Last month, former Davis Cup captain Dennis Ralston was named a national coach for the United States Tennis Assn.’s player development program. Ralston coached at Southern Methodist University for eight years until his recent resignation, and he also has worked with Chris Evert and a number of top male players. Also, joining Ralston and Stan Smith--who was named earlier as a director of coaching--is Benny Sims Jr. Sims, a former All-American at Texas Southern, has been the tennis pro at the Longwood Cricket Club for the last six years.
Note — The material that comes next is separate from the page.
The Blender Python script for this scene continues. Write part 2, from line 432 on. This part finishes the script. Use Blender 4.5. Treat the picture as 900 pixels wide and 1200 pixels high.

Smith, Ralston and Sims are involved in a program that has been designed to help the development of U.S. junior players. . . . The U.S. Professional Tennis Assn. will be host of a teachers’ workshop on April 17-18 at La Jolla Beach and Tennis Club. This workshop is to prepare non-members for the USPTA certification test in addition to allowing members to improve their professional rating. The fee is $30 for USPTA members and $50 for non-members who pre-register.

Women’s college update: Florida, which reached the National Collegiate Athletic Assn. team semifinals last year, is the No. 1-ranked women’s team in the latest poll. Defending champion Stanford is second, USC third and UCLA fourth. Also, two other teams from California are ranked in the top 15--Cal (No. 5) and Pepperdine (No. 15). The top four individuals are Stanford junior Eleni Rossides, Miami senior Ronni Reis, Texas senior Anne Grousbeck and Florida freshman Halle Cioffi. Cioffi, from Knoxville, Tenn., defeated Zina Garrison in a tournament at Tampa, Fla., last week. USC freshman Trisha Laux, ranked No. 6, is the top local player. . . . In the men’s individual rankings, the top four are Pepperdine senior Robby Weiss, Pepperdine sophomore Andrew Sznajder, Tennessee senior Shelby Cannon and USC senior Scott Melville. . . . ESPN will lift its coverage of tennis a notch with the addition of commentator Mary Carillo. Her first event for ESPN will be a women’s tournament at Amelia Island, Fla., on April 16-17.